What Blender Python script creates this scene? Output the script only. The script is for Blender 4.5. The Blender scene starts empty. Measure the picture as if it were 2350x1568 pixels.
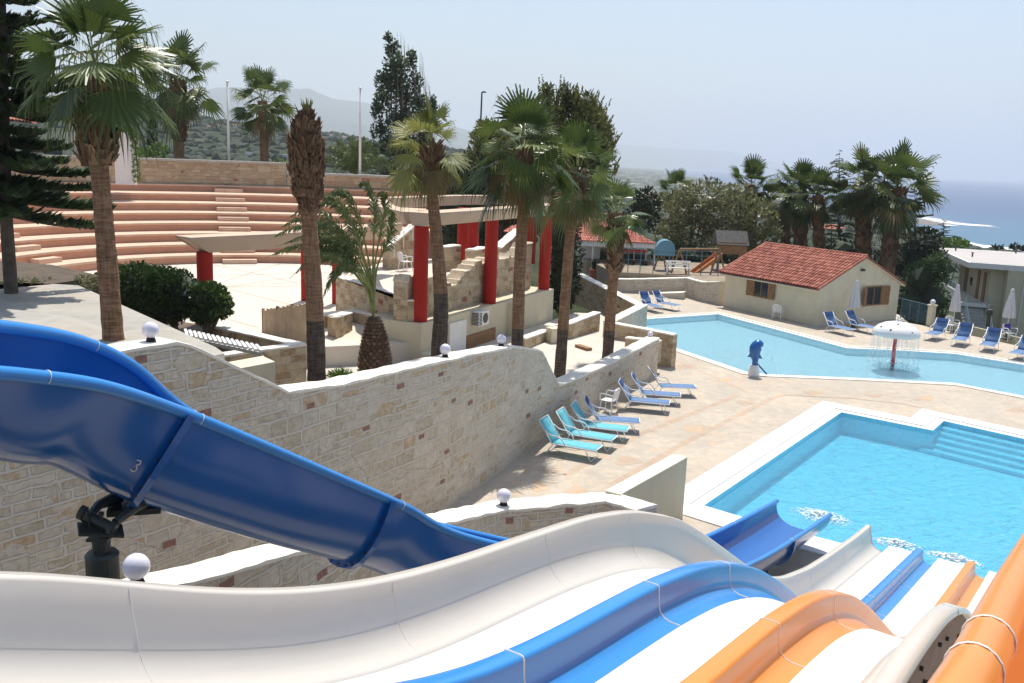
import bpy, math, random
from mathutils import Vector, Matrix, noise
from mathutils.geometry import tessellate_polygon
PI = math.pi
random.seed(7)
sc = bpy.context.scene
C = sc.collection
# ------------------------------------------------------------- camera model
FPX = 2100.0; CH = 8.0
PITCH = math.radians(11.25); ROLL = math.radians(2.2)
_R0 = Vector((1, 0, 0)); _U0 = Vector((0, math.sin(PITCH), math.cos(PITCH)))
CF = Vector((0, math.cos(PITCH), -math.sin(PITCH)))
CR = _R0*math.cos(ROLL) + _U0*math.sin(ROLL)
CU = _U0*math.cos(ROLL) - _R0*math.sin(ROLL)
CAM = Vector((0, 0, CH))
# measured picture positions (2350 x 1568 grid) are turned into true world points
def ray(x, y): return CR*((x-1175)/FPX) - CU*((y-784)/FPX) + CF
def gz(x, y, z=0.0):
    d = ray(x, y); t = (z-CH)/d.z; return Vector((d.x*t, d.y*t, z))
def at(x, y, Y):
    d = ray(x, y); t = Y/d.y; return Vector((d.x*t, Y, CH+d.z*t))
def dep(x, y, t): return CAM + ray(x, y)*t
def onplan(x, y, plan):
    d = ray(x, y); best = None; s = 0
    for a, b in zip(plan[:-1], plan[1:]):
        ex, ey = b[0]-a[0], b[1]-a[1]; L = math.hypot(ex, ey)
        den = d.x*ey - d.y*ex
        if abs(den) > 1e-9:
            t = (a[0]*ey-a[1]*ex)/den
            px, py = d.x*t, d.y*t
            k = ((px-a[0])*ex+(py-a[1])*ey)/L/L
            e = 0 if 0 <= k <= 1 else min(abs(k), abs(k-1))*L
            if t > 0 and (best is None or e < best[0]): best = (e, Vector((px, py, CH+d.z*t)), s+k*L)
        s += L
    return best[1], best[2]
# ------------------------------------------------------------- materials
def new_mat(name):
    m = bpy.data.materials.new(name); m.use_nodes = True
    nt = m.node_tree; return m, nt, nt.nodes['Principled BSDF']
def N(nt, t, **kw):
    n = nt.nodes.new(t)
    for k, v in kw.items():
        if k in n.inputs: n.inputs[k].default_value = v
        else: setattr(n, k, v)
    return n
def ramp(nt, fac, stops, interp='LINEAR'):
    r = nt.nodes.new('ShaderNodeValToRGB'); r.color_ramp.interpolation = interp
    e = r.color_ramp.elements
    while len(e) < len(stops): e.new(0.5)
    for i, (p, c) in enumerate(stops):
        e[i].position = p; e[i].color = (c[0], c[1], c[2], 1)
    nt.links.new(fac, r.inputs[0]); return r.outputs[0]
def mixc(nt, fac, a, b, mode='MIX'):
    m = nt.nodes.new('ShaderNodeMix'); m.data_type = 'RGBA'; m.blend_type = mode
    for s, v in ((0, fac), (6, a), (7, b)):
        if hasattr(v, 'links'): nt.links.new(v, m.inputs[s])
        else: m.inputs[s].default_value = v if s == 0 else (v[0], v[1], v[2], 1)
    return m.outputs[2]
def bump(nt, h, bsdf, strength=0.3, dist=0.02, src=None):
    b = N(nt, 'ShaderNodeBump', Strength=strength, Distance=dist)
    nt.links.new(h, b.inputs['Height'])
    if src: nt.links.new(src, b.inputs['Normal'])
    nt.links.new(b.outputs[0], bsdf.inputs['Normal']); return b.outputs[0]
def coord(nt, kind='Object', scale=(1, 1, 1), rot=(0, 0, 0)):
    t = nt.nodes.new('ShaderNodeTexCoord'); m = nt.nodes.new('ShaderNodeMapping')
    m.inputs['Scale'].default_value = scale; m.inputs['Rotation'].default_value = rot
    nt.links.new(t.outputs[kind], m.inputs[0]); return m.outputs[0]
def noi(nt, vec, scale=5, detail=3, rough=0.55):
    n = N(nt, 'ShaderNodeTexNoise', Scale=scale, Detail=detail, Roughness=rough)
    nt.links.new(vec, n.inputs['Vector']); return n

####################

Leave the images out and output the remaining material exactly as it stands.

■ ANSWER TO THE TASK:
What Blender Python script creates this scene? Output the script only. The script is for Blender 4.5. The Blender scene starts empty. Measure the picture as if it were 2350x1568 pixels.
import bpy, math, random
from mathutils import Vector, Matrix, noise
from mathutils.geometry import tessellate_polygon
PI = math.pi
random.seed(7)
sc = bpy.context.scene
C = sc.collection
# ------------------------------------------------------------- camera model
FPX = 2100.0; CH = 8.0
PITCH = math.radians(11.25); ROLL = math.radians(2.2)
_R0 = Vector((1, 0, 0)); _U0 = Vector((0, math.sin(PITCH), math.cos(PITCH)))
CF = Vector((0, math.cos(PITCH), -math.sin(PITCH)))
CR = _R0*math.cos(ROLL) + _U0*math.sin(ROLL)
CU = _U0*math.cos(ROLL) - _R0*math.sin(ROLL)
CAM = Vector((0, 0, CH))
# measured picture positions (2350 x 1568 grid) are turned into true world points
def ray(x, y): return CR*((x-1175)/FPX) - CU*((y-784)/FPX) + CF
def gz(x, y, z=0.0):
    d = ray(x, y); t = (z-CH)/d.z; return Vector((d.x*t, d.y*t, z))
def at(x, y, Y):
    d = ray(x, y); t = Y/d.y; return Vector((d.x*t, Y, CH+d.z*t))
def dep(x, y, t): return CAM + ray(x, y)*t
def onplan(x, y, plan):
    d = ray(x, y); best = None; s = 0
    for a, b in zip(plan[:-1], plan[1:]):
        ex, ey = b[0]-a[0], b[1]-a[1]; L = math.hypot(ex, ey)
        den = d.x*ey - d.y*ex
        if abs(den) > 1e-9:
            t = (a[0]*ey-a[1]*ex)/den
            px, py = d.x*t, d.y*t
            k = ((px-a[0])*ex+(py-a[1])*ey)/L/L
            e = 0 if 0 <= k <= 1 else min(abs(k), abs(k-1))*L
            if t > 0 and (best is None or e < best[0]): best = (e, Vector((px, py, CH+d.z*t)), s+k*L)
        s += L
    return best[1], best[2]
# ------------------------------------------------------------- materials
def new_mat(name):
    m = bpy.data.materials.new(name); m.use_nodes = True
    nt = m.node_tree; return m, nt, nt.nodes['Principled BSDF']
def N(nt, t, **kw):
    n = nt.nodes.new(t)
    for k, v in kw.items():
        if k in n.inputs: n.inputs[k].default_value = v
        else: setattr(n, k, v)
    return n
def ramp(nt, fac, stops, interp='LINEAR'):
    r = nt.nodes.new('ShaderNodeValToRGB'); r.color_ramp.interpolation = interp
    e = r.color_ramp.elements
    while len(e) < len(stops): e.new(0.5)
    for i, (p, c) in enumerate(stops):
        e[i].position = p; e[i].color = (c[0], c[1], c[2], 1)
    nt.links.new(fac, r.inputs[0]); return r.outputs[0]
def mixc(nt, fac, a, b, mode='MIX'):
    m = nt.nodes.new('ShaderNodeMix'); m.data_type = 'RGBA'; m.blend_type = mode
    for s, v in ((0, fac), (6, a), (7, b)):
        if hasattr(v, 'links'): nt.links.new(v, m.inputs[s])
        else: m.inputs[s].default_value = v if s == 0 else (v[0], v[1], v[2], 1)
    return m.outputs[2]
def bump(nt, h, bsdf, strength=0.3, dist=0.02, src=None):
    b = N(nt, 'ShaderNodeBump', Strength=strength, Distance=dist)
    nt.links.new(h, b.inputs['Height'])
    if src: nt.links.new(src, b.inputs['Normal'])
    nt.links.new(b.outputs[0], bsdf.inputs['Normal']); return b.outputs[0]
def coord(nt, kind='Object', scale=(1, 1, 1), rot=(0, 0, 0)):
    t = nt.nodes.new('ShaderNodeTexCoord'); m = nt.nodes.new('ShaderNodeMapping')
    m.inputs['Scale'].default_value = scale; m.inputs['Rotation'].default_value = rot
    nt.links.new(t.outputs[kind], m.inputs[0]); return m.outputs[0]
def noi(nt, vec, scale=5, detail=3, rough=0.55):
    n = N(nt, 'ShaderNodeTexNoise', Scale=scale, Detail=detail, Roughness=rough)
    nt.links.new(vec, n.inputs['Vector']); return n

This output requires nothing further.